The crowdfunding exemption allows eligible companies to raise capital online by selling equity and other securities. Until these rules go into effect, investors need to have an annual income exceeding $200,000 or a net worth of least $1 million to invest in the equity or securities of companies.

The Following Rules Apply to an Offering Company
o   May raise up to $1 million through the crowdfunding exemption in any 12-month period.

o   Companies engaging in crowdfunding offerings will be required to file certain information and disclosures with the SEC and provide such information and disclosures to investors.

o   Required information and disclosures include:

o   information about officers, directors and certain owners of the company;

o   a description of the company's business and the intended use of proceeds to be realized from the offering

o   information about the company's financial condition;

o   the price of the offering, the target offering amount, and the deadline to reach the target offering amount;

o   information about certain related-party transactions;

o   audited or reviewed financial statements of the company; and

o   the company's recent tax returns.

The Following Rules Apply to Crowdfunding Investors
o   If annual income and net worth is less than $100,000: may invest the greater of (i) $2,000, or (ii) 5% of the investor's annual income or net worth in a single offering.

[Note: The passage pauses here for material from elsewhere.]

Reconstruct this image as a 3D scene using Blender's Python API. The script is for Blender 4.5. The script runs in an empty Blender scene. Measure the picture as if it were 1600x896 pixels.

o   If annual income or net worth is equal to or greater than $100,000: may invest the greater of 10% of the investor's annual income or net worth in a single offering.

o   The maximum amount of investment for any investor in any 12-month period is $100,000.

Disqualified Companies
o   Certain companies are not eligible to participate under the crowdfunding exemption, including foreign companies, public companies that already report to the SEC, and companies with no specific business plan.

Companies Must Use Registered Portals
o   Crowdfunding must take place exclusively online through an SEC-registered intermediary, either a broker-dealer or a funding portal.

Transfer Restrictions Apply to Securities Purchased Via Crowdfunding
o   As a general matter, any security purchased through crowdfunding may not be resold for one year.

o   There are exceptions to this rule, however, including transfers (i) to family members, (ii) to accredited investors or (iii) at a SEC-registered public offering.

DISCLAIMER: Because of the generality of this update, the information provided herein may not be applicable in all situations and should not be acted upon without specific legal advice based on particular situations.